Supplied data —

==*==

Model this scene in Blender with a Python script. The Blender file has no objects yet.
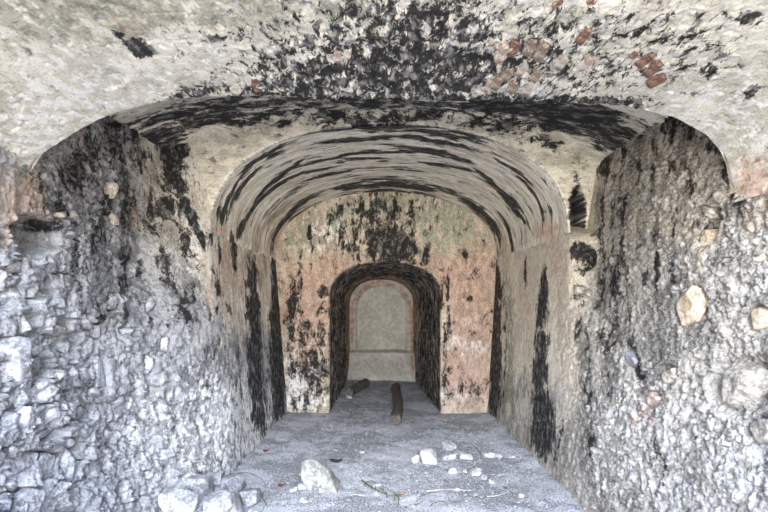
import bpy, bmesh, math, random
import numpy as np
from mathutils import Matrix, Vector

import numpy as np
# ---------------------------------------------------------------- shape of the place (metres; y runs into the vault)
Y_ARCH, Y_BACK, Y_END, Y_LIP = 4.2, 6.73, 10.1, 2.5
SPRING, CROWN = 2.35, 3.29
def sm(a, b, x):
    t = np.clip((x - a) / (b - a), 0, 1)
    return t * t * (3 - 2 * t)
def left_inner(z): return -(1.39 + 0.077 * z)
def right_inner(z): return 1.60 + 0.064 * z
def left_x(y, z):
    """rough left wall: wide in front, drawing in to the vaulted passage"""
    outer = -(1.90 + 0.03 * z) + 0.10 * sm(1.4, 0.0, z)
    y0 = 3.0 + 0.55 * sm(1.2, 2.0, z) + 0.50 * sm(1.9, 3.0, z)
    y1 = 4.45 - 0.33 * sm(0.6, 1.6, z) + 0.13 * sm(2.1, 2.6, z)
    w = sm(y0, y1, y)
    x = outer * (1 - w) + left_inner(z) * w
    return x - 0.16 * sm(2.34, 2.52, z) * sm(4.24, 4.34, y)
def right_x(y, z):
    outer = 1.60 + 0.14 * z + 0.14 * sm(3.2, 1.8, y)
    y0 = 3.3 + 0.6 * sm(1.0, 2.0, z) + 0.60 * sm(2.2, 2.45, z)
    w = sm(y0, 4.14 + 0.50 * sm(2.2, 2.45, z), y)
    x = outer * (1 - w) + right_inner(z) * w
    return x + 0.16 * sm(2.34, 2.52, z) * sm(4.24, 4.34, y)
# crown profile of the low front vault at its inner lip (x, z), left to right
FRONT = np.array([(-2.12,2.02),(-2.0,2.26),(-1.90,2.42),(-1.78,2.50),(-1.64,2.60),(-1.50,2.67),(-1.39,2.70),(-1.19,2.735),(-1.0,2.755),(-0.72,2.757),(-0.33,2.745),
    (0.11,2.735),(0.5,2.735),(1.0,2.733),(1.22,2.727),(1.44,2.705),(1.67,2.638),(1.82,2.545),(1.915,2.435),(1.955,2.34),(1.968,2.25),(1.972,2.17)])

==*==

Problem description —
Only lines belong in the copy: transcribe those from the start of the data through the line that contains "from mathutils import Matrix, Vector", and skip the pictures.

Correct result —
Model this scene in Blender with a Python script. The Blender file has no objects yet.
import bpy, bmesh, math, random
import numpy as np
from mathutils import Matrix, Vector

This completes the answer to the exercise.